Skip the pictures and quote all of the lines exactly.
— Start of Available data —
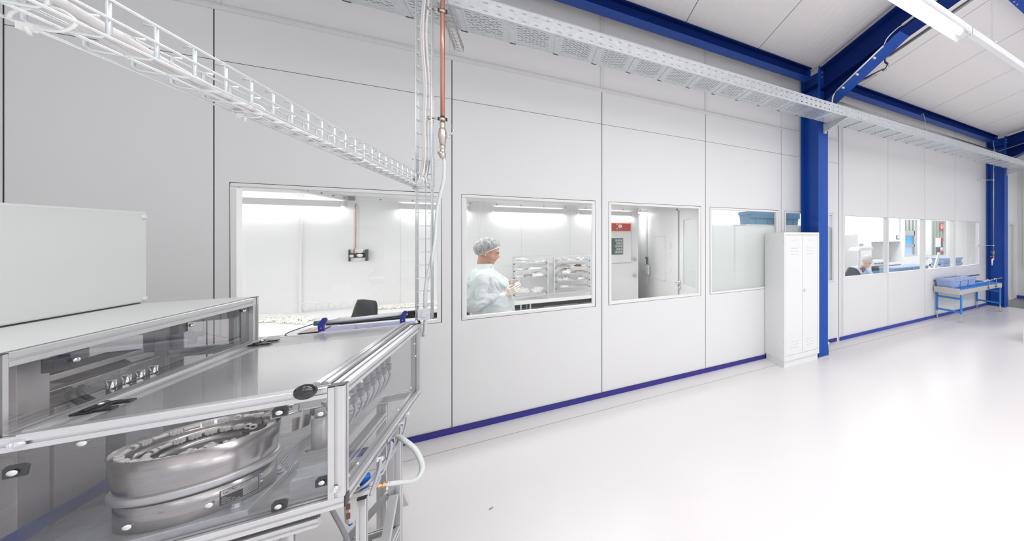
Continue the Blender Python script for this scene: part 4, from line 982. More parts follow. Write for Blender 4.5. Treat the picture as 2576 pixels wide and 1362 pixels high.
# outlet chute at the right
b = MB(); V = []; F = []
for i in range(13):
    t = -1.2 + 2.4 * i / 12; V += [(BX + .175 + .045 * math.cos(t), BYY + .045 + .045 * math.sin(t), 1.0), (BX + .175 + .052 * math.cos(t), BYY + .045 + .052 * math.sin(t), 1.05)]
for i in range(12): F.append((i * 2, i * 2 + 1, i * 2 + 3, i * 2 + 2))
b.add(V, F, True); b.box(BX + .12, BX + .20, BYY, BYY + .085, .998, 1.001); b.build('outlet_chute', M['steel'], bf)
b = MB(); b.cyl((BX + .11, BYY + .05, 1.075), (BX + .20, BYY + .09, 1.085), .004, seg=8); b.cyl((BX + .12, BYY + .03, 1.05), (BX + .20, BYY + .05, 1.06), .004, seg=8); b.box(BX + .12, BX + .135, BYY + .02, BYY + .05, 1.04, 1.07); b.cyl((BX + .185, BYY + .07, 1.05), (BX + .19, BYY + .07, 1.12), .0018, seg=6); b.cyl((BX + .16, BYY + .08, 1.06), (BX + .16, BYY + .08, 1.10), .008, seg=10)
b.build('sorting_guide', M['chrome'], bf)
b = MB(); b.prism([(-1.6, -2.232), (-.776, -2.232), (-.776, -1.90), (-1.6, -1.90)], 'z', .80, .822); b.build('mounting_plate', M['galv'], bf, bevel=.002)
for x, y in ((-.815, -2.19), (-.80, -1.98)):
    b = MB(); b.cyl((x, y, .822), (x, y, .826), .013, seg=16); b.cyl((x, y, .826), (x, y, .837), .009, seg=6, smooth=False); b.build('bolt', M['zinc'], bf)
for z in (.86, .885):
    b = MB(); t = -.35; b.ell((BX + .151 * math.cos(t), BYY + .151 * math.sin(t), z), (.004, .006, .004), seg=10, rings=6); b.build('screw', M['chrome'], bf)
# rating plate wrapped round the drum
def on_drum(u, v_, r=.1508): # u along circumference (metres, 0 = left edge), v up
    t = -.98 + u / .15
    return (BX + r * math.cos(t), BYY + r * math.sin(t), .838 + v_)
PLW, PLH = .086, .050
def drum_patch(u0, u1, v0, v1, r, nseg=10, mi=0, mb=None):
    V = []; F = []
    for i in range(nseg + 1):
        u = u0 + (u1 - u0) * i / nseg; V += [on_drum(u, v0, r), on_drum(u, v1, r)]
    for i in range(nseg): F.append((i * 2, i * 2 + 2, i * 2 + 3, i * 2 + 1))
    mb.add(V, F, True, mi)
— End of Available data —
## Written solution
Continue the Blender Python script for this scene: part 4, from line 982. More parts follow. Write for Blender 4.5. Treat the picture as 2576 pixels wide and 1362 pixels high.
# outlet chute at the right
b = MB(); V = []; F = []
for i in range(13):
    t = -1.2 + 2.4 * i / 12; V += [(BX + .175 + .045 * math.cos(t), BYY + .045 + .045 * math.sin(t), 1.0), (BX + .175 + .052 * math.cos(t), BYY + .045 + .052 * math.sin(t), 1.05)]
for i in range(12): F.append((i * 2, i * 2 + 1, i * 2 + 3, i * 2 + 2))
b.add(V, F, True); b.box(BX + .12, BX + .20, BYY, BYY + .085, .998, 1.001); b.build('outlet_chute', M['steel'], bf)
b = MB(); b.cyl((BX + .11, BYY + .05, 1.075), (BX + .20, BYY + .09, 1.085), .004, seg=8); b.cyl((BX + .12, BYY + .03, 1.05), (BX + .20, BYY + .05, 1.06), .004, seg=8); b.box(BX + .12, BX + .135, BYY + .02, BYY + .05, 1.04, 1.07); b.cyl((BX + .185, BYY + .07, 1.05), (BX + .19, BYY + .07, 1.12), .0018, seg=6); b.cyl((BX + .16, BYY + .08, 1.06), (BX + .16, BYY + .08, 1.10), .008, seg=10)
b.build('sorting_guide', M['chrome'], bf)
b = MB(); b.prism([(-1.6, -2.232), (-.776, -2.232), (-.776, -1.90), (-1.6, -1.90)], 'z', .80, .822); b.build('mounting_plate', M['galv'], bf, bevel=.002)
for x, y in ((-.815, -2.19), (-.80, -1.98)):
    b = MB(); b.cyl((x, y, .822), (x, y, .826), .013, seg=16); b.cyl((x, y, .826), (x, y, .837), .009, seg=6, smooth=False); b.build('bolt', M['zinc'], bf)
for z in (.86, .885):
    b = MB(); t = -.35; b.ell((BX + .151 * math.cos(t), BYY + .151 * math.sin(t), z), (.004, .006, .004), seg=10, rings=6); b.build('screw', M['chrome'], bf)
# rating plate wrapped round the drum
def on_drum(u, v_, r=.1508): # u along circumference (metres, 0 = left edge), v up
    t = -.98 + u / .15
    return (BX + r * math.cos(t), BYY + r * math.sin(t), .838 + v_)
PLW, PLH = .086, .050
def drum_patch(u0, u1, v0, v1, r, nseg=10, mi=0, mb=None):
    V = []; F = []
    for i in range(nseg + 1):
        u = u0 + (u1 - u0) * i / nseg; V += [on_drum(u, v0, r), on_drum(u, v1, r)]
    for i in range(nseg): F.append((i * 2, i * 2 + 2, i * 2 + 3, i * 2 + 1))
    mb.add(V, F, True, mi)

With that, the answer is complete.